# Start of Data segment
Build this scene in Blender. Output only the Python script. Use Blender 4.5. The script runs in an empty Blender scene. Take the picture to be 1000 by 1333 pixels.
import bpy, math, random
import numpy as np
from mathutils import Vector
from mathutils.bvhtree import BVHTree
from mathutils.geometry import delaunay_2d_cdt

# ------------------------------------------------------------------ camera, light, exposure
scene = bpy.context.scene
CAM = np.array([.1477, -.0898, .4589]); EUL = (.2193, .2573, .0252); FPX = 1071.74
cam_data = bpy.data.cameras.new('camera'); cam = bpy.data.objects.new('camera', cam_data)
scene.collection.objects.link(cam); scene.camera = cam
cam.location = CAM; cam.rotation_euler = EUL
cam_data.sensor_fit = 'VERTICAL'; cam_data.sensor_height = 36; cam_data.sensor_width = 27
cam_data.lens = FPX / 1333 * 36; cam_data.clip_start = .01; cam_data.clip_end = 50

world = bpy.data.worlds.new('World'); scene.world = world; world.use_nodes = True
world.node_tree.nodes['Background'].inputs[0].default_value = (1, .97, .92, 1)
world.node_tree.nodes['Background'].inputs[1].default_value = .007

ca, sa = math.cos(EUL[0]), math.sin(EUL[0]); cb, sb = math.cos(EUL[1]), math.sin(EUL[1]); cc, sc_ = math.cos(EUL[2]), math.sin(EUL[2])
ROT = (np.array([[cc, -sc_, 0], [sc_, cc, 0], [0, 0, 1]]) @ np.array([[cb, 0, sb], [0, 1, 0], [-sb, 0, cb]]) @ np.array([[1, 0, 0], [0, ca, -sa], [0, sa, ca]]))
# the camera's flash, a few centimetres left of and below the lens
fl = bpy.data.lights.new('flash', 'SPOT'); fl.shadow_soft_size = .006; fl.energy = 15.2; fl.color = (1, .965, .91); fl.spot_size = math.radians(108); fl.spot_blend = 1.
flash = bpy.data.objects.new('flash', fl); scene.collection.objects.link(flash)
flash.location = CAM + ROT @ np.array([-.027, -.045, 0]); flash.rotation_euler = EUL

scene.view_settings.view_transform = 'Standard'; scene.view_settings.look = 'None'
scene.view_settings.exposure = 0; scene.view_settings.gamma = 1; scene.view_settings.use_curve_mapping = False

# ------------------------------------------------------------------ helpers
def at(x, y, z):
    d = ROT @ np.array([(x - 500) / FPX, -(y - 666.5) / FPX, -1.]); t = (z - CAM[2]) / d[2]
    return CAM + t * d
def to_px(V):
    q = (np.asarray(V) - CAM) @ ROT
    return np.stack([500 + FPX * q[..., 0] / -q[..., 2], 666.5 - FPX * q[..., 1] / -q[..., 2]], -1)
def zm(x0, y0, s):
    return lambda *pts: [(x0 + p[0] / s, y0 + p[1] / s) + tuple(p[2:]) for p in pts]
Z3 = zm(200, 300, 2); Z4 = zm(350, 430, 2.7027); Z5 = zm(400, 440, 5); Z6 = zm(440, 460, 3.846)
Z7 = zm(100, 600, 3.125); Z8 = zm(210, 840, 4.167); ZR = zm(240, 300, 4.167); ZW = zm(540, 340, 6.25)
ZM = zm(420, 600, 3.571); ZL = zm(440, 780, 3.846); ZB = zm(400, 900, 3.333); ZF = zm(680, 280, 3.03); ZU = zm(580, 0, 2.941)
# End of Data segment
Task to carry out: In this exercise, copy only the lines from the opening line of the material through the line where "from mathutils.geometry import" appears.

Solution below:
Build this scene in Blender. Output only the Python script. Use Blender 4.5. The script runs in an empty Blender scene. Take the picture to be 1000 by 1333 pixels.
import bpy, math, random
import numpy as np
from mathutils import Vector
from mathutils.bvhtree import BVHTree
from mathutils.geometry import delaunay_2d_cdt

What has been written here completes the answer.